Saadet Partisi Genel Başkan Vekili ve Genel Başkan Adayı, Kayseri Milletvekili Sayın Mahmut Arıkan, Saadet Partisi Samsun İl Başkanlığının organize ettiği bir programda basın mensupları ile kahvaltıda bir araya geldi.
Programa beni de davet ettiler.

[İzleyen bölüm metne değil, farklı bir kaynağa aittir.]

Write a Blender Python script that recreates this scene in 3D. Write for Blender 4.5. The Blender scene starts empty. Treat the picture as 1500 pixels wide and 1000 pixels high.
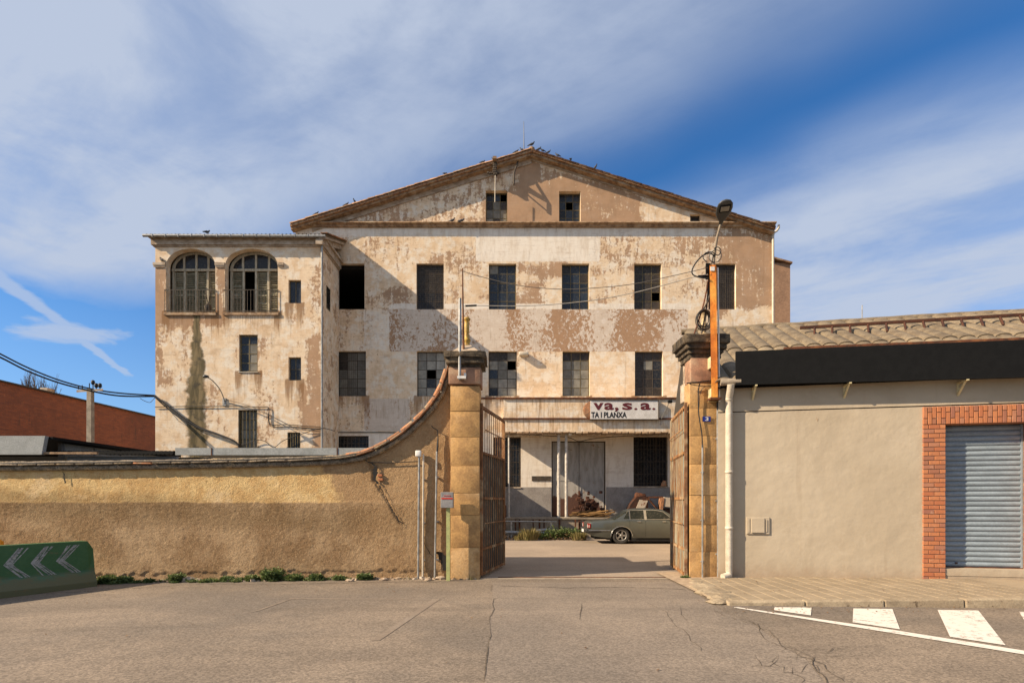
import bpy, bmesh, math, random
from mathutils import Vector, Matrix
R = math.radians
rnd = random.Random(7)
sc = bpy.context.scene
COL = sc.collection

# ---------------------------------------------------------------- camera, light, exposure
F = 790.0                      # focal length in photo pixels (1500 px wide)
HZ = 736.0                     # horizon row in the photo
EYE = 1.6
cam_d = bpy.data.cameras.new('camera'); cam = bpy.data.objects.new('camera', cam_d); COL.objects.link(cam)
cam.location = (0, 0, EYE); cam.rotation_euler = (R(90), 0, 0)
cam_d.sensor_width = 36; cam_d.lens = F/1500*36; cam_d.shift_y = (HZ-500)/1500
cam_d.clip_start = .1; cam_d.clip_end = 2000
sc.camera = cam
AZ = R(72.0); EL = R(32.0)
SUN = Vector((-math.sin(AZ)*math.cos(EL), -math.cos(AZ)*math.cos(EL), math.sin(EL)))
sl = bpy.data.lights.new('sun', 'SUN'); so = bpy.data.objects.new('sun', sl); COL.objects.link(so)
sl.energy = 5.0; sl.angle = R(.5); sl.color = (1.0, .82, .60)
so.rotation_euler = SUN.to_track_quat('Z', 'Y').to_euler()
so.location = (-20, -20, 30)
sc.view_settings.view_transform = 'Standard'; sc.view_settings.look = 'None'
sc.view_settings.gamma = 1; sc.view_settings.use_curve_mapping = False
sc.view_settings.exposure = .80

world = bpy.data.worlds.new('World'); sc.world = world; world.use_nodes = True
SKY_STRENGTH = .12

# ---------------------------------------------------------------- node helper
class G:
    def __init__(s, tree): s.t = tree; s.n = tree.nodes; s.l = tree.links
    def put(s, sock, v):
        if isinstance(v, bpy.types.NodeSocket): s.l.new(v, sock)
        elif v is not None: sock.default_value = v
    def node(s, typ, **kw):
        n = s.n.new('ShaderNode'+typ)
        for k, v in kw.items():
            if k.startswith('_'): setattr(n, k[1:], v)
            elif k.startswith('i') and k[1:].isdigit(): s.put(n.inputs[int(k[1:])], v)
            else: s.put(n.inputs[k.replace('__', ' ')], v)
        return n
    def math(s, op, a, b=None, c=None, clamp=False):
        n = s.n.new('ShaderNodeMath'); n.operation = op; n.use_clamp = clamp
        s.put(n.inputs[0], a)
        if b is not None: s.put(n.inputs[1], b)
        if c is not None: s.put(n.inputs[2], c)
        return n.outputs[0]
    def vmath(s, op, a, b=None):
        n = s.n.new('ShaderNodeVectorMath'); n.operation = op
        s.put(n.inputs[0], a)
        if b is not None: s.put(n.inputs[1], b)
        return n
    def mul(s, v, b): return s.vmath('MULTIPLY', v, b).outputs[0]
    def mix(s, f, a, b, blend='MIX'):
        n = s.n.new('ShaderNodeMix'); n.data_type = 'RGBA'; n.blend_type = blend; n.clamp_factor = True
        s.put(n.inputs[0], f)
        for i, v in ((6, a), (7, b)):
            if isinstance(v, tuple) and len(v) == 3: v = (*v, 1)
            s.put(n.inputs[i], v)
        return n.outputs[2]
    def noise(s, v, scale, detail=4, rough=.55, dist=0.0, out='Fac'):
        n = s.node('TexNoise', Vector=v, Scale=scale, Detail=detail, Roughness=rough, Distortion=dist)
        return n.outputs['Fac' if out == 'Fac' else 'Color']
    def ss(s, v, lo, hi, a=0.0, b=1.0):
        n = s.n.new('ShaderNodeMapRange'); n.interpolation_type = 'SMOOTHSTEP'
        s.put(n.inputs[0], v); s.put(n.inputs[1], lo); s.put(n.inputs[2], hi); s.put(n.inputs[3], a); s.put(n.inputs[4], b)
        return n.outputs[0]
    def pos(s): return s.n.new('ShaderNodeNewGeometry').outputs['Position']
    def rand(s): return s.n.new('ShaderNodeObjectInfo').outputs['Random']

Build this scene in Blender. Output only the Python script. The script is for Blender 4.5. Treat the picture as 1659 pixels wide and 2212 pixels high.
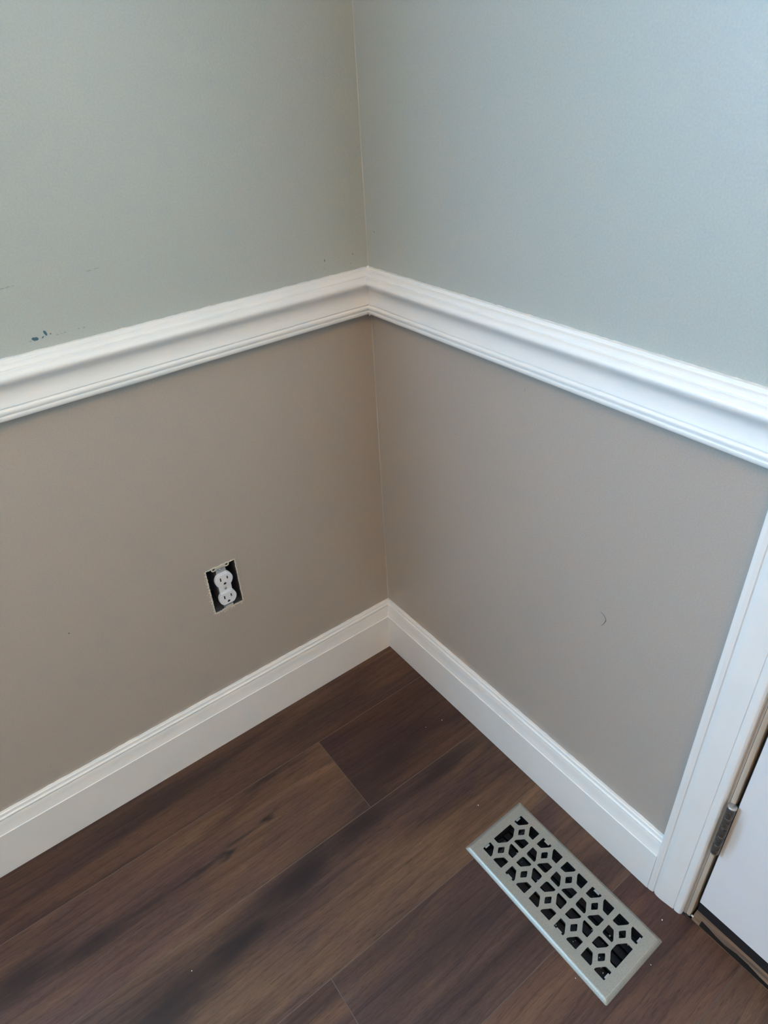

Eski bir Saadet Partisi teşkilat mensubu olarak genel başkanlık için düşünülen Sayın Arıkan’ı tanıma ve dinleme imkanını değerlendirmek benim için de iyi oldu.
Programa ayrıca bazı il yönetim kurulu üyeleri Samsun İl Başkanı ve Genel İdare Kurulu Üyesi Sayın Salih Şen ve Samsun Milletvekili Sayın Mehmet Karaman da iştirak etti.
Sayın Arıkan, Gazze ve Filistin yok olurken görevini yapmayan Birleşmiş Milletleri ve İsrail ile ticareti kesmeyen hükümeti eleştirdi. Hükümetin birçok konuda sürekli “u dönüşü” yaptığını söyledi.
Türkiye’de yeterince kaynak olduğundan fakat kaynakların yerinde kullanılmamasının sıkıntıya sebep olduğundan bahsetti. Ayrıca hükümetin uluslararası sermayenin emrinde olduğunu rakamları ortaya koyarak iddia etti.
Sayın Arıkan, teşkilatın istişaresi sonucu mevcut Genel Başkan Sayın Temel Karamollaoğlu’ndan sonrası için başkanlığa düşünülen isimmiş. Ben kendisini ilk defa dinleme imkânı buldum. Hitabeti iyi ve fiziği genel başkanlık için biçilmiş kaftan. Bilgisini ve konuları yorumlamasını iyi buldum.
Tabii ki şuan ki hali Saadet Partisini tek başına iktidara taşımaya yetmeyebilir fakat henüz işin başında kendisini daha da geliştirecektir. Milli Görüş insana devamlı bir şeyler öğreten ve insanı geliştiren bir okuldur.
Sayın Vekil sorulan sorulara samimice cevaplar verdi. Seçim sonuçları ile ilgili sorulan bir soru üzerine “Demek ki topluma ümit olamamışız, demek ki bir şeyler eksik ya da hatalı olmuş ki bu sonuçlar alındı. Her şeyi yeniden gözden geçirip yepyeni fikirlerle insanlarımızın karşısına çıkacağız.” dedi.
Hollanda da yapılan seçimlerden önce bir sokak röportajından örnek verdi ve “Bir spiker göçmen bir vatandaşa soruyor. ‘Aşırı sağcı birinin iktidara gelme durumu var bu konuda ne dersiniz, endişe ediyor musunuz?’ diye. Vatandaş da ‘Hollanda da yasalar var. Kimin seçildiğinin önemi yok, kimse yasaların dışında bir uygulama yapamaz. Dolayısıyla hiçbir endişe duymuyoruz.’ diyor. Bizim de herkesin kendini güvende hissedeceği yasalara ve adil bir yönetime ihtiyacımız var.” dedi.
Duyduğumuz kadarıyla Saadet Partisi 3. Olağanüstü Büyük Kongresi iki adaylı bir yarışa doğru gidiyormuş. Saadet Partisinde istişare sonucuna rağmen aday olan kişi seçilse bile bir adım yol alamaz. Saadet Partisinde “Rağmen!” iş yapan tutunamaz.
Saadet Partisinde ne yapıp edip birliktelik sağlanmalı. Bir önceki kongrede Sayın Mete Gündoğan hoca da adaydı fakat bir şekilde ikna edilmişti.
Ümmeti birlikteliğe çağıran bir topluluğun kendi içinde birliktelik sağlayamaması nasıl kabul edilir? Sayın Birol Aydın nasıl ikna edilemez anlamış değiliz. Bunun için mutlaka bir yol bulunmalı, aksi halde bir kırılma daha yaşanabilir. Bizden uyarması.